Sexualising God

“Come with me
On a journey under the skin
And we will look together
For the pan within
When to be with you
Is not a sin”

So I’ve been dancing and shaking and vibrating and journeying and dreaming and discovering “joy hands” and “excitement feet”. I’ve sanctified sex and it’s taken me to whole other dimensions of reality. Tantra is not some spiritual icing on the cake of ‘debaucherous’ sex – rather you start with the expansive sense of ‘love coming out’ (rather than love grasping in) and the sexual part becomes this powerhouse of energy to fuel the love until it bursts out like a fountain and you feel your wings.

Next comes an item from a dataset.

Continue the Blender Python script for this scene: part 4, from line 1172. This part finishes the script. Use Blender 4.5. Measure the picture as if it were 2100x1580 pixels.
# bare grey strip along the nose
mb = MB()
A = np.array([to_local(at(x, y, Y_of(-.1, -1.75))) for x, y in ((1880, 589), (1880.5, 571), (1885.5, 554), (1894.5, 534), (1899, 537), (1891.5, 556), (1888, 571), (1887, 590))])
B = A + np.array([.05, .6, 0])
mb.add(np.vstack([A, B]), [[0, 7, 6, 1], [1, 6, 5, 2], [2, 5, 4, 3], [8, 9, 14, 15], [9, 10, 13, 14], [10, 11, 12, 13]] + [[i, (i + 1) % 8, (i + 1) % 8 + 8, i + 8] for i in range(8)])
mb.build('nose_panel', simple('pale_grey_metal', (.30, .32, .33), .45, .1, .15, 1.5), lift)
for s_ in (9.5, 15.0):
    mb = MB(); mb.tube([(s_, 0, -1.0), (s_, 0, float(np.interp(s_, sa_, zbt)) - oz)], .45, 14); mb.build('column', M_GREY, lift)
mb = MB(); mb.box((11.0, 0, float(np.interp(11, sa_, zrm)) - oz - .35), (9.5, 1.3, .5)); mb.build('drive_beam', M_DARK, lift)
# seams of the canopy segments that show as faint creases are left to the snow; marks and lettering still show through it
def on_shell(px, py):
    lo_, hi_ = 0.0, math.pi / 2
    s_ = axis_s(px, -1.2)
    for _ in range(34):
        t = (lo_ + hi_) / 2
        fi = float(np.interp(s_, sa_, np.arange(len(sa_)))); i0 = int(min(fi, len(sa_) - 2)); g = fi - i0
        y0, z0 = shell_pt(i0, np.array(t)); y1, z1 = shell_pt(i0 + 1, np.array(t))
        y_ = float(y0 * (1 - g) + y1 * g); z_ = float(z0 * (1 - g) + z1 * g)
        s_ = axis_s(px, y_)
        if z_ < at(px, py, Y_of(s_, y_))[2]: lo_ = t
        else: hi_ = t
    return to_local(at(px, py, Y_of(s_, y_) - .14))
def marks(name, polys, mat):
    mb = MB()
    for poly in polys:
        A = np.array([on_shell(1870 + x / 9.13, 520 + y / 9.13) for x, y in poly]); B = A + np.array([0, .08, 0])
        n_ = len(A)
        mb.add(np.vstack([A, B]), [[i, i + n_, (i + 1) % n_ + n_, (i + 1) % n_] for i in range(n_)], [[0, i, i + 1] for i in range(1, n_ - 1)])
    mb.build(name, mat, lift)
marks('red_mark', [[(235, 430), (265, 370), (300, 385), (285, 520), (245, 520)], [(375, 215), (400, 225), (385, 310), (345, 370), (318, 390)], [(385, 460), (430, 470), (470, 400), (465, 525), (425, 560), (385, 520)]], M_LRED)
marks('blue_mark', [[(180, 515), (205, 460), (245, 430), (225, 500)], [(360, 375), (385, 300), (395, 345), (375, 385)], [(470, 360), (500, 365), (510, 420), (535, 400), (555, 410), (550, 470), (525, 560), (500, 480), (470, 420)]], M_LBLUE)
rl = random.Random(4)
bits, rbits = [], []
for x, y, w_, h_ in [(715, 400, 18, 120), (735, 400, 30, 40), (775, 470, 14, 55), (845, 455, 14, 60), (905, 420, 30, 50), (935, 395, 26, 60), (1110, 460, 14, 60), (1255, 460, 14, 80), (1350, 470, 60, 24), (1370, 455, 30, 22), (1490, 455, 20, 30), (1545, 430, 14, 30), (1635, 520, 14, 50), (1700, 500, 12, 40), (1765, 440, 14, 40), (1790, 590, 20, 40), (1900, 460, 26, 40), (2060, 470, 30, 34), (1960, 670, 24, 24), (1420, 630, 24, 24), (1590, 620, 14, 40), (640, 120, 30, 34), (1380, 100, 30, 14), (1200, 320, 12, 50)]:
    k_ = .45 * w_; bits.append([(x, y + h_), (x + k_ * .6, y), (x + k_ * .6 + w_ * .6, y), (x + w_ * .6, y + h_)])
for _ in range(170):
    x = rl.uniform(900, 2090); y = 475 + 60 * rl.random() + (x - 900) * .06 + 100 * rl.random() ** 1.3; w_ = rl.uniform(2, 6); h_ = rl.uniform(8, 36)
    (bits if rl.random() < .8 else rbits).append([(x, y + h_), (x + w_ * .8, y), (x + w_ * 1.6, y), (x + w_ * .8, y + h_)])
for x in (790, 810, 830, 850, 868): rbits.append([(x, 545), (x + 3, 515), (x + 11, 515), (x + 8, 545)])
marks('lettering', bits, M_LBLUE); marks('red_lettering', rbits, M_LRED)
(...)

“Put your face in my window
Breathe a night full of treasures
The wind is delicious
Sweet and wild with the promise of pleasure
The stars are alive
And nights like these
Were born to be
Sanctified by you and me
Lovers, thieves, fools and pretenders
And all we gotta do is surrender”

So I’ve felt so real, hyper real, where everything comes into more intensity, like the focus and saturation of life is turned up. In my body and my heart love and sex, heart and body have forged a new alliance and I find myself grounded and with a sense of surity of my own spiritual-earthly way. I have felt the sheer force of the love that exists around us, and really love isn’t even the right word, or at least my sense of what that word means has quite profoundly shifted. I’ve seen God and Goddess burn out through the eyes of other people with fire and passion and love.

I’ve felt the shadow of our whole culture, dreamt it, pulled it into words, read those words out and feeling my whole body shake with nausea and fear and nerves. I bite a chunk of it, digest it, learn a thousand new fragments of truth, feel compassion. I cry from my heart about the river dolphins being extinct. I can be vulnerable and feel it all, and this in itself gives me a strength.

I’m here, finally permitting myself to be alive, to make decisions based upon that, to dance and feel and laugh and cry. To give myself freedom to love, and to be finding those who allow me to love them fully is just the best thing ever.